One of the classic community theorists is the German sociologist Ferdinand Tönnies (1887) who distinguished between community (gemeinschaft) and society (gesellschaft). He claimed that in modern life the former has been replaced by the latter. Traditional close-knit communities based on kinship and physical proximity have been substituted by a large-scale society based on formal organizational structures and physical distance. Similarly, French sociologist Emile Durkheim (1893) described a shift from organic to mechanic solidarity. The social contract is no longer bound to local practices based on family, tribe or tradition but is regulated by abstract legal and technical procedures administered by bureaucracies or big industry. Both Tönnies and Durkheim share a notion of decline, that something original, ideal and natural has vanished or disappeared. Such pessimistic accounts are not unusual among classical sociological theorists. Also Marx and Weber developed their ideas in a time characterized by the decline of traditional communities and the upcoming of larger societies and a new, unknown social reality.

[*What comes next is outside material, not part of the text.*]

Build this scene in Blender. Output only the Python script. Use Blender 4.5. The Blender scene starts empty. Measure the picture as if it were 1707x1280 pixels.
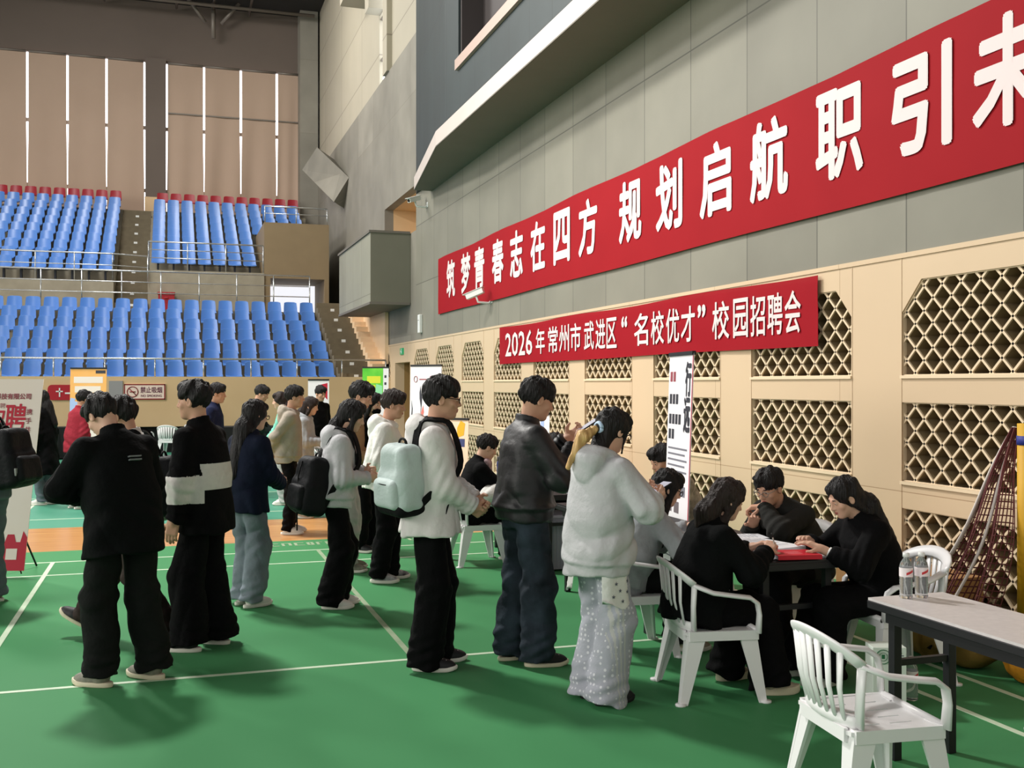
import bpy, math, random
import numpy as np
from math import sin, cos, tan, atan, atan2, pi, radians, sqrt
from mathutils import Vector, Matrix

C = bpy.context.scene
COL = C.collection
random.seed(7)

# ------------------------------------------------------------------ camera
YAW = atan(568 / 1760)
EYE = 1.76
cam_d = bpy.data.cameras.new('camera')
cam = bpy.data.objects.new('camera', cam_d)
COL.objects.link(cam)
cam_d.sensor_width = 36.0
cam_d.lens = 36.0 * 1760 / 1707
cam_d.clip_end = 200
cam.location = (0, 0, EYE)
cam.rotation_euler = (pi / 2, 0, -YAW)
C.camera = cam

# ------------------------------------------------------------------ colour management, world, lights
C.view_settings.view_transform = 'Standard'
C.view_settings.look = 'None'
C.view_settings.gamma = 1.0
C.view_settings.use_curve_mapping = False
C.view_settings.exposure = 0.0
C.cycles.use_denoising = True
C.cycles.max_bounces = 5
C.cycles.diffuse_bounces = 3
C.cycles.glossy_bounces = 2
C.cycles.transmission_bounces = 5
C.cycles.transparent_max_bounces = 6
C.cycles.sample_clamp_indirect = 4.0

wd = bpy.data.worlds.new('hall_daylight')
C.world = wd
wd.use_nodes = True
bg = wd.node_tree.nodes['Background']
bg.inputs[0].default_value = (1.0, 0.97, 0.93, 1)
bg.inputs[1].default_value = 0.8


def area_light(name, loc, target, sx, sy, power, color=(1, 1, 1)):
    d = bpy.data.lights.new(name, 'AREA')
    d.shape = 'RECTANGLE'
    d.size, d.size_y = sx, sy
    d.energy = power
    d.color = color
    o = bpy.data.objects.new(name, d)
    COL.objects.link(o)
    o.location = loc
    o.rotation_euler = (Vector(target) - Vector(loc)).to_track_quat('-Z', 'Y').to_euler()
    return o


# flood banks under the roof, and a fill lamp added beyond the unseen left side
area_light('roof_flood_light', (-1.9, 14.0, 11.0), (1.4, 6.0, 0), 1.2, 0.8, 1500, (1.0, 0.97, 0.92))
area_light('roof_flood_light', (-5, 30.0, 16.0), (1.0, 32, 3), 8.0, 3.0, 2050, (1.0, 0.97, 0.92))
area_light('roof_flood_light', (-6.0, 21.0, 11.0), (3.6, 17.0, 1.0), 1.6, 1.0, 1150, (1.0, 0.97, 0.92))  # extra flood, added to brighten the far cream wall and the people there
area_light('side_fill_light', (-28, 8, 10), (4, 10, 2.5), 24.0, 9.0, 5200, (1.0, 0.96, 0.90))
area_light('corner_window_light', (1.0, 35, 14.5), (5.7, 36, 11), 3.0, 3.0, 230, (1.0, 0.97, 0.88))


# ------------------------------------------------------------------ materials
def lin(c):
    out = []
    for v in c[:3]:
        v = v / 255.0
        out.append(v / 12.92 if v <= 0.04045 else ((v + 0.055) / 1.055) ** 2.4)
    return (out[0], out[1], out[2], 1.0)


def mat(name, rgb, rough=0.6, metal=0.0, spec=0.4, var=0.0, vscale=8.0, rgb2=None, bump=0.0, bscale=60.0, sheen=0.0, emit=0.0, trans=0.0, stretch=None, alpha=1.0):
    """principled material; VAR mixes towards RGB2 through a noise on object coordinates"""
    m = bpy.data.materials.new(name)
    m.use_nodes = True
    nt = m.node_tree
    b = nt.nodes['Principled BSDF']
    b.inputs['Base Color'].default_value = lin(rgb)
    b.inputs['Roughness'].default_value = rough
    b.inputs['Metallic'].default_value = metal
    b.inputs['Specular IOR Level'].default_value = spec
    if sheen:
        b.inputs['Sheen Weight'].default_value = sheen
    if trans:
        b.inputs['Transmission Weight'].default_value = trans
        b.inputs['IOR'].default_value = 1.33
    if emit:
        b.inputs['Emission Color'].default_value = lin(rgb)
        b.inputs['Emission Strength'].default_value = emit
    if alpha < 1:
        b.inputs['Alpha'].default_value = alpha
    tc = None
    if var or bump:
        tc = nt.nodes.new('ShaderNodeTexCoord')
        src = tc.outputs['Object']
        if stretch:
            mp = nt.nodes.new('ShaderNodeMapping')
            mp.inputs['Scale'].default_value = stretch
            nt.links.new(src, mp.inputs['Vector'])
            src = mp.outputs[0]
    if var:
        n = nt.nodes.new('ShaderNodeTexNoise')
        n.inputs['Scale'].default_value = vscale
        n.inputs['Detail'].default_value = 4
        nt.links.new(src, n.inputs['Vector'])
        r = nt.nodes.new('ShaderNodeMapRange')
        r.inputs[1].default_value = 0.32
        r.inputs[2].default_value = 0.68
        r.inputs[4].default_value = var
        nt.links.new(n.outputs[0], r.inputs[0])
        mx = nt.nodes.new('ShaderNodeMix')
        mx.data_type = 'RGBA'
        mx.inputs[6].default_value = lin(rgb)
        mx.inputs[7].default_value = lin(rgb2 or tuple(v * 0.6 for v in rgb))
        nt.links.new(r.outputs[0], mx.inputs[0])
        nt.links.new(mx.outputs[2], b.inputs['Base Color'])
    if bump:
        n = nt.nodes.new('ShaderNodeTexNoise')
        n.inputs['Scale'].default_value = bscale
        n.inputs['Detail'].default_value = 3
        nt.links.new(src, n.inputs['Vector'])
        bp = nt.nodes.new('ShaderNodeBump')
        bp.inputs['Strength'].default_value = bump
        bp.inputs['Distance'].default_value = 0.02
        nt.links.new(n.outputs[0], bp.inputs['Height'])
        nt.links.new(bp.outputs[0], b.inputs['Normal'])
    return m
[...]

The regret on behalf of traditional community is even more profound among normative thinkers. Conservative, republican and Marxist thinkers show a rarely seen agreement in mourning the decline of traditional community. They share the view that community is larger than the sum of individuals. Republican thinkers like Jean-Jacques Rousseau would even claim that human beings are not to be considered as humans outside the community.

Such ideas were put aside for a century; modern Western democracies are largely built on liberal notions that community is no more than the sum of individuals and that communities exist to serve the needs of the individuals, not the opposite. In recent decades, there has been a renewed focus on community, not at least in American political philosophy, where the so-called communitarian school of thinking builds upon republican philosophical ideas. Alisdair Macintyre (1981) and Michael Walzer (1983) have called for a renewal of community, a recognition of identity, sense and belonging and an establishment of smaller, communitarian political units. Community has also been brought to the political agenda by the new American Right, for instance in Sarah Palin’s Tea Party Movement.

This accentuated focus on community and traditional republican ideals on citizenship and civic virtue coincides with the rise of the Internet. Therefore it might be no surprise that much thinking on social relationships online has centered on the metaphor and ideas of community. As I will argue later, even though this is natural, it might be somehow mistaken in order to grasp the true scope of online social interactions.